Øystein Enger/Visit Porsanger

There are four thousand fishing Lakes in Porsanger

A true fishing story: the world’s largest sea trout weighing 19.85 kg was caught in the Lakselva River in Porsanger! Porsanger boasts 4,000 fishing lakes, so there’s plenty of room for you and your fishing rod. Come in summer and fish under the Midnight Sun, or in late winter for ice fishing.

Four thousand fishing lakes lie dotted throughout a landscape of woods and mountain plateaus. In many places, one lake runs almost into another, with only a stream between them. The countryside is virtually deserted, so you are alone with the rich birdlife and the reindeer grazing in their summer pastures.

Trout, Arctic char and more can be fished in the area

There are three salmon rivers in Porsanger, as well as many other rivers where sea char and sea trout run. Most of the lakes in this part of the country, however, contain freshwater trout or Arctic char. In some lakes in the southern-most part of Porsanger you’ll also find species more common in eastern regions of Norway, such as common whitefish, grayling and pike.

Practical information on visiting Porsanger

This municipality is located south of the North Cape but north of Karasjok with Lakselv as it’s central settlement. Lakselv has an airport so can be accessed by air. If driving, Lakselv is found on the main arterial route through Northern Norway, the E6.

There are campsites offering simple and cheap as well as more comfortable accommodation options, and in Lakselv you will find hotels, bars and restaurants. From Banak airport (Lakselv) there are regular flights to Alta, Tromsø and Oslo.

The best times to visit Porsanger are during the snowless months. Usually by June sections or whole lakes are no longer ice covered and are accessible.

By July into August, warm periods can waft in from Russia bringing cloudless days and temperatures into the 20s or even over 30 degrees Celsius. Beware of the mosquitos, horse flies and midges during warm summer evenings.

From late May through to mid August there is no darkness so you can fish all night if you wish. September and October are also generally ice free months although frost and ice will start to creep in through October.

Visit Porsanger have a great webpage with all the information you need about the area.

A record trout was caught in the region

In 2005, a local sports angler from Porsanger caught an enormous sea trout. After a marathon two-and-a-half hours’ struggle, Ken-Gøran Grøtte Pedersen finally managed to land the gigantic fish. Many hours passed before it could be weighed, when it tipped the scales at 19.85 kg (44 lbs), having probably weighed over 21 kg (46 lbs) when caught. You can study casts of the fish in Porsanger town hall.

Summer fishing is very popular

Inland fishing in Porsanger is relatively undiscovered, so you’ll encounter few other people when heading inland for the lakes. It’s more than likely that you’ll find a lake all to yourself. In summer it stays light 24 hours a day, so you can fish right round the clock if the fish are biting.

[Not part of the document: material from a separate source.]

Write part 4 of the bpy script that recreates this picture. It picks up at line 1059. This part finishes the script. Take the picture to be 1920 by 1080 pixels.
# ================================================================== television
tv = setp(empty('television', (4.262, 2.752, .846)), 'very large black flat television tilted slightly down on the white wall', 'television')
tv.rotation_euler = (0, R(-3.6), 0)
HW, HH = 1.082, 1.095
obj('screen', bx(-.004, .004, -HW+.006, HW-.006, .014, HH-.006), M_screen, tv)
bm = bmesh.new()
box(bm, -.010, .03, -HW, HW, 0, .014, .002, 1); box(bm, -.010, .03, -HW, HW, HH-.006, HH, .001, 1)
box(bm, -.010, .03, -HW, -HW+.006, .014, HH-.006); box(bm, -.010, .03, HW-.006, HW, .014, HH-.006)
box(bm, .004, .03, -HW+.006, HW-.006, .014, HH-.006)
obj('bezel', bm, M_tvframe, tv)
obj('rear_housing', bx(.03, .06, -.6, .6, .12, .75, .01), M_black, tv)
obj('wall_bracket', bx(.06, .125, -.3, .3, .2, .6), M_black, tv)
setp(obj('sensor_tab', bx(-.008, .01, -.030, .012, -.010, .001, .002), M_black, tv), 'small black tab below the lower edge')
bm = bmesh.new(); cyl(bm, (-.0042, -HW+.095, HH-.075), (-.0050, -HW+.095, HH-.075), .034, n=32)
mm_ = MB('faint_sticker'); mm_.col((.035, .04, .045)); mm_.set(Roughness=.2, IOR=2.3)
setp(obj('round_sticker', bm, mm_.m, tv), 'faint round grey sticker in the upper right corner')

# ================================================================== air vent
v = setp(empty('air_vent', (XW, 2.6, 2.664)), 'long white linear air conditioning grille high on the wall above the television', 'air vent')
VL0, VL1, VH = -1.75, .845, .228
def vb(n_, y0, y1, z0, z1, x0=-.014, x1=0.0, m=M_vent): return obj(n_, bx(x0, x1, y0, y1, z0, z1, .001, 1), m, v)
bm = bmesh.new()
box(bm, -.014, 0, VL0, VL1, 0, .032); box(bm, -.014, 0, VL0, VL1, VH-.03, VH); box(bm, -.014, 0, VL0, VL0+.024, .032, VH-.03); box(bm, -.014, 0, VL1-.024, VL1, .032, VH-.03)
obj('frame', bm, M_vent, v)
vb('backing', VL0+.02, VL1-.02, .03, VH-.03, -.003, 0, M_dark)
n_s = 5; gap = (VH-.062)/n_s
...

Ice fishing is best done in early Spring

Towards the tail-end of winter when all the lakes are covered in ice, the sun has returned and the snow lies deep, it is time for ice-fishing. Head out onto the ice by snowmobile or on skis, drill a hole, and you’re in business. In April the days are long, the weather mild, and it’s more enjoyable staying outdoors for longer.

A Fishing licence is really important to have

Most of the fishing lakes in Porsanger are owned by the organisation Finnmarkseiendommen (FeFo), which again is owned by the inhabitants of Finnmark. If you live outside Finnmark, you will need to purchase a local fishing licence from Fefo. It’s best to do this online, which makes it a bit cheaper, but fishing licences can also be purchased from a number of sales outlets in Porsanger. To fish anadromous fish (species which spend all or some of their lives in salt water but return to freshwater rivers and lakes to spawn), you will also need to pay a national fishing licence fee. There are slightly different rules for people living in Finnmark.

There is more to do in Porsanger than just fishing

The Porsangerfjord is a broad fjord with a myriad of islands. The many lakes and marshes scattered throughout the rolling mountain plateau landscape around the fjord are home to rare feathered summer guests, including the best known, and most directly threatened species, the dwarf goose. The remarkable rock formations along the fjord side are due to a belt of Dolomite that runs through the area. Porsanger is also known for its amazing abundance of golden cloudberries which ripen in late summer.

Ask the locals to find the best secluded fishing lakes

The tourist information centre in Porsanger, Porsangerfjord Travel, is a good place to go for advice if you fancy a fishing lake all to yourself. The people there are highly knowledgeable about local fishing shelters, walking trails, transport facilities and fishing licences. They can also create a sports angling package for you with local fishing guides. Fly-fishing courses for novices are also available.

Porsanger is in the midsts of Finnmark

Porsanger is a fine evening’s drive from Nordkapp (the North Cape). The Sami capital Karasjok, the world’s northernmost city Hammerfest, the National Tourist Route to Havøysund and the rock carvings in Alta are also within comfortable distance of Porsanger.